*Data shown:*
####################
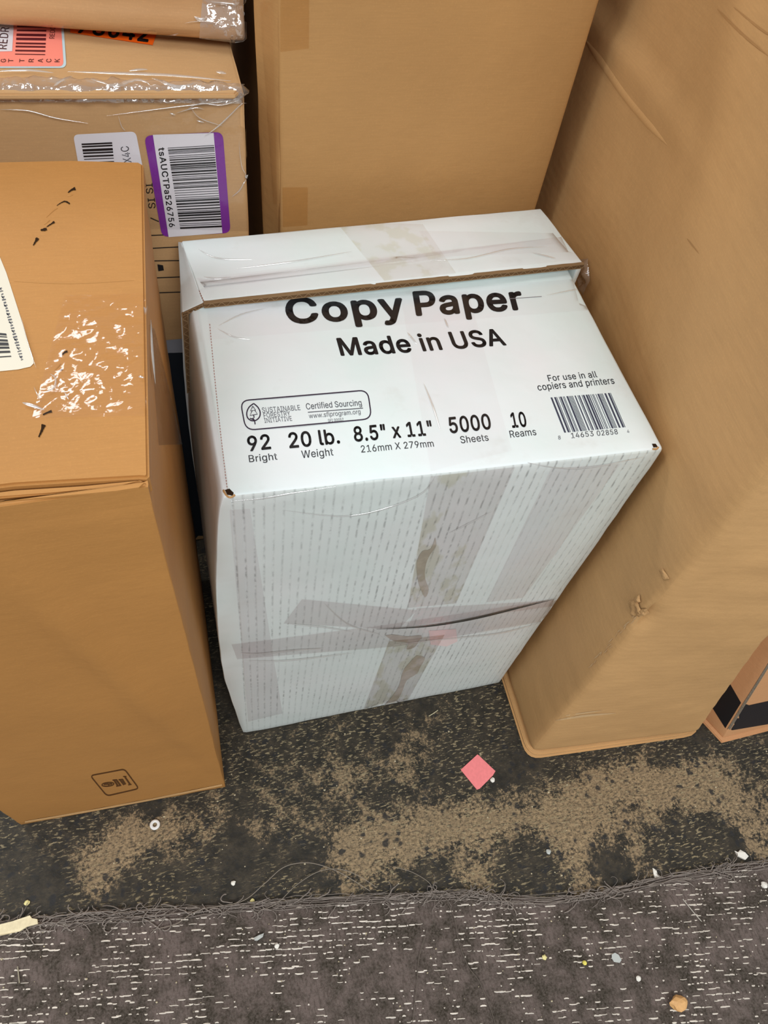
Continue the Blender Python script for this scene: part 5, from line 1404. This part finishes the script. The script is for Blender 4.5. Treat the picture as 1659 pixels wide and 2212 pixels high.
def sheet(name, pts, z, th_, mat, label, cat, wav=.0):
    P3 = [onz(x, y, z) for x, y in pts]
    n = len(P3)
    hi = [p + Vector((0, 0, th_ + wav * (i % 2))) for i, p in enumerate(P3)]
    acc = Acc()
    acc.add(P3 + hi, [list(range(n))[::-1], [n + i for i in range(n)]] + [[i, (i + 1) % n, n + (i + 1) % n, n + i] for i in range(n)])
    o = single(name, acc, mat, label, cat)
    bm = bmesh.new(); bm.from_mesh(o.data); bmesh.ops.recalc_face_normals(bm, faces=bm.faces); bm.to_mesh(o.data); bm.free()
    return o


def crumb(x, y, r, mat, label, cat='crumb', z=0.0, sx=1.0, flat=.6, name='crumb', seed=0):
    P = onz(x, y, z)
    r3 = r / (FPX / (CAM_LOC - P).length)
    bm = bmesh.new(); bmesh.ops.create_icosphere(bm, subdivisions=2, radius=1)
    for v in bm.verts:
        k = 1 + .35 * noise.noise(v.co * 1.3 + Vector((x, y, seed)))
        v.co = Vector((v.co.x * r3 * k * sx, v.co.y * r3 * k, (v.co.z * k * flat + flat) * r3))
    me = bpy.data.meshes.new(name); bm.to_mesh(me); bm.free(); me.materials.append(mat)
    lo = min(v.co.z for v in me.vertices); me.transform(Matrix.Translation((0, 0, -lo)))
    o = bpy.data.objects.new(name, me); COL.objects.link(o); o.location = (P.x, P.y, z + .0001)
    return tag(o, label, cat)


sheet('paper_square', [(995, 1663), (1031, 1630), (1034, 1632), (1070, 1666), (1064, 1676), (1036, 1704), (1030, 1706)], .0003, .0006, M_PINK,
      'small pink paper square lying on the dark floor', 'paper')
# washer
P = onz(335, 1782)
acc = Acc(); vs, fs = [], []
N_ = 28
for i in range(N_):
    a = 2 * pi * i / N_
    for r_, z_ in ((.0049, 0), (.0049, .0016), (.0043, .0022), (.0024, .0022), (.0020, .0016), (.0020, 0)):
        vs.append(P + Vector((cos(a) * r_, sin(a) * r_, z_ + .0002)))
for i in range(N_):
    j = (i + 1) % N_
    for q in range(6): fs.append([i * 6 + q, j * 6 + q, j * 6 + (q + 1) % 6, i * 6 + (q + 1) % 6])
acc.add(vs, fs)
single('washer', acc, plain('white_plastic', (236, 234, 230), .35, .4), 'small white ring lying in front of the orange-brown box', 'washer', True)
# wood splinter
M_WOOD = plain('pale_wood', (232, 216, 178), .7, .2, .4, 300, var=.08)
sheet('wood_splinter', [(-30, 2002), (0, 1998), (30, 1990), (66, 1978), (70, 1984), (82, 1986), (83, 1996), (60, 2002), (44, 2012), (4, 2021), (-30, 2024)], .0050, .0022, M_WOOD,
      'pale wood splinter at the left edge by the carpet', 'splinter', .0006)
M_WC = plain('white_crumb', (240, 234, 222), .6, .3)
M_YC = plain('yellow_crumb', (232, 218, 150), .6, .3)
M_OC = plain('tan_pebble', (222, 170, 110), .5, .4, .3, 300, var=.1)
M_GC = plain('grey_flake', (190, 192, 186), .4, .5)
crumb(1063, 1686, 5, M_WC, 'white crumb touching the pink paper square')
crumb(504, 1908, 4.5, M_WC, 'white crumb on the dark floor left of the loose thread')
crumb(545, 1947, 4.5, M_YC, 'cream crumb just above the carpet edge, below the thread')
sheet('paper_scrap', [(1586, 1838), (1592, 1842), (1598, 1836), (1607, 1842), (1616, 1850), (1608, 1858), (1600, 1854), (1592, 1850)], .0003, .0012, M_WC, 'torn white scrap on the floor near the right edge', 'paper', .0012)
sheet('paper_scrap', [(1409, 1875), (1416, 1880), (1420, 1890), (1427, 1896), (1424, 1901), (1414, 1898), (1411, 1888)], .0003, .0010, M_WC, 'narrow white scrap just above the carpet edge at right', 'paper', .001)
crumb(1649, 1912, 6, M_WC, 'white crumb on the carpet at the right edge', z=.003)
sheet('plastic_flake', [(1321, 2062), (1328, 2058), (1336, 2063), (1342, 2074), (1338, 2080), (1326, 2078), (1321, 2070)], .0036, .0008, M_GC, 'translucent grey flake on the carpet', 'flake')
crumb(1463, 2167, 12, M_OC, 'tan pebble on the carpet near the bottom right', 'pebble', .0026, 1.25, .7, 'pebble')
crumb(1175, 2068, 4.5, M_YC, 'cream crumb on the carpet left of the yellow one', z=.003)
crumb(1262, 2080, 3.8, plain('bright_yellow_crumb', (240, 226, 110), .6, .3), 'yellow crumb on the carpet beside the grey flake', z=.003)
sheet('paper_scrap', [(548, 2026), (560, 2020), (570, 2016), (568, 2024), (556, 2032), (550, 2032)], .0036, .001, M_GC, 'small grey-white scrap on the carpet left of centre', 'paper', .001)
crumb(598, 2044, 4.5, M_WC, 'white crumb on the carpet beside the grey-white scrap', z=.003)
crumb(1378, 2114, 4.5, M_WC, 'white crumb on the carpet above the tan pebble', z=.003)
crumb(1184, 1840, 5, M_GC, 'grey crumb on the floor between the pink square and the carpet', flat=.4)
crumb(59, 1951, 4.5, M_YC, 'cream crumb on the floor above the wood splinter')


def lpath(pts, z0, z1, k=7):
    p = smooth_line(pts, k); n = len(p)
    return [onz(q.x, q.y, z0 + z1 * abs(sin(2.3 * pi * i / n))) for i, q in enumerate(p)]


def thread(name, pts, rad, mat, label, z=.003, zz=.002):
    acc = Acc(); tube(acc, lpath(pts, z, zz), rad, 5)
    return single(name, acc, mat, label, 'thread', True)


M_THREAD = plain('grey_thread', (150, 138, 124), .7, .2)
M_HAIR = plain('dark_thread', (104, 94, 84), .6, .3)
thread('loose_thread', [(330, 2008), (380, 1996), (430, 1966), (520, 1948), (570, 1910), (610, 1875), (650, 1864), (690, 1868), (740, 1888), (800, 1925)], .00034, M_THREAD,
       'long grey thread arching from the carpet edge onto the floor')
thread('loose_thread', [(560, 1968), (600, 1950), (640, 1912), (690, 1882), (735, 1878), (775, 1892), (815, 1918)], .00030, M_THREAD, 'shorter grey thread arching beneath the long one')
thread('loose_thread', [(850, 1872), (890, 1884), (925, 1905), (936, 1925)], .00026, M_THREAD, 'short fine thread on the floor above the carpet centre')
thread('loose_thread', [(960, 1935), (982, 1985), (990, 2030), (1010, 2085), (1035, 2120), (1060, 2180), (1075, 2230)], .00036, M_HAIR, 'dark thread running down the carpet right of centre', .0042, .0008)
thread('loose_thread', [(922, 2010), (905, 2070), (900, 2130), (890, 2220)], .00036, M_HAIR, 'dark thread running down the carpet at its centre', .0042, .0008)
thread('plastic_sliver', [(1475, 1942), (1496, 1968), (1516, 1991)], .0004, plain('pale_sliver', (206, 198, 184), .4, .4), 'straight pale sliver on the carpet at right', .0042, .0003)
thread('plastic_sliver', [(926, 1547), (936, 1541), (946, 1534)], .0005, plain('pale_sliver_floor', (206, 196, 160), .4, .4), 'tiny pale sliver on the floor in front of the white box', .0006, .0003)
thread('plastic_sliver', [(38, 2088), (40, 2105), (42, 2124)], .0006, plain('tan_sliver', (160, 150, 128), .5, .4), 'short tan sliver on the carpet near the left edge', .0042, .0003)

# countless specks of grit
acc = Acc()
rg = random.Random(21)
for i in range(420):
    x, y = rg.uniform(-.32, .66), rg.uniform(-.32, -.02)
    if S_W.b.find_nearest(Vector((x, y, 0)))[3] < .02: continue
    h_ = S_CARPET.b.ray_cast(Vector((x, y, .05)), Vector((0, 0, -1)))[0]
    z_ = h_.z + .0006 if h_ is not None else .0001
    if abs(y - edge_y(x)) < .008: continue
    r_ = rg.choice((.0004, .0005, .0006, .0009)) * rg.uniform(.7, 1.2)
    c_ = Vector((x, y, z_))
    vs = [c_ + Vector((cos(a) * r_ * rg.uniform(.7, 1.4), sin(a) * r_, 0)) for a in (0, 1.3, 2.6, 3.9, 5.2)] + [c_ + Vector((0, 0, r_ * .9))]
    acc.add(vs, [[k, (k + 1) % 5, 5] for k in range(5)])
single('floor_grit', acc, plain('pale_grit', (206, 192, 160), .6, .3), 'fine pale specks of grit scattered over floor and carpet', 'grit')
bpy.data.objects['floor_grit']['kind'] = 'stuff'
####################
*Task directions:* Please reproduce the listing exactly from its opening line through the line that contains "return tag(o, label, cat)", both included, with all pictures omitted.

*Final result:*
Continue the Blender Python script for this scene: part 5, from line 1404. This part finishes the script. The script is for Blender 4.5. Treat the picture as 1659 pixels wide and 2212 pixels high.
def sheet(name, pts, z, th_, mat, label, cat, wav=.0):
    P3 = [onz(x, y, z) for x, y in pts]
    n = len(P3)
    hi = [p + Vector((0, 0, th_ + wav * (i % 2))) for i, p in enumerate(P3)]
    acc = Acc()
    acc.add(P3 + hi, [list(range(n))[::-1], [n + i for i in range(n)]] + [[i, (i + 1) % n, n + (i + 1) % n, n + i] for i in range(n)])
    o = single(name, acc, mat, label, cat)
    bm = bmesh.new(); bm.from_mesh(o.data); bmesh.ops.recalc_face_normals(bm, faces=bm.faces); bm.to_mesh(o.data); bm.free()
    return o


def crumb(x, y, r, mat, label, cat='crumb', z=0.0, sx=1.0, flat=.6, name='crumb', seed=0):
    P = onz(x, y, z)
    r3 = r / (FPX / (CAM_LOC - P).length)
    bm = bmesh.new(); bmesh.ops.create_icosphere(bm, subdivisions=2, radius=1)
    for v in bm.verts:
        k = 1 + .35 * noise.noise(v.co * 1.3 + Vector((x, y, seed)))
        v.co = Vector((v.co.x * r3 * k * sx, v.co.y * r3 * k, (v.co.z * k * flat + flat) * r3))
    me = bpy.data.meshes.new(name); bm.to_mesh(me); bm.free(); me.materials.append(mat)
    lo = min(v.co.z for v in me.vertices); me.transform(Matrix.Translation((0, 0, -lo)))
    o = bpy.data.objects.new(name, me); COL.objects.link(o); o.location = (P.x, P.y, z + .0001)
    return tag(o, label, cat)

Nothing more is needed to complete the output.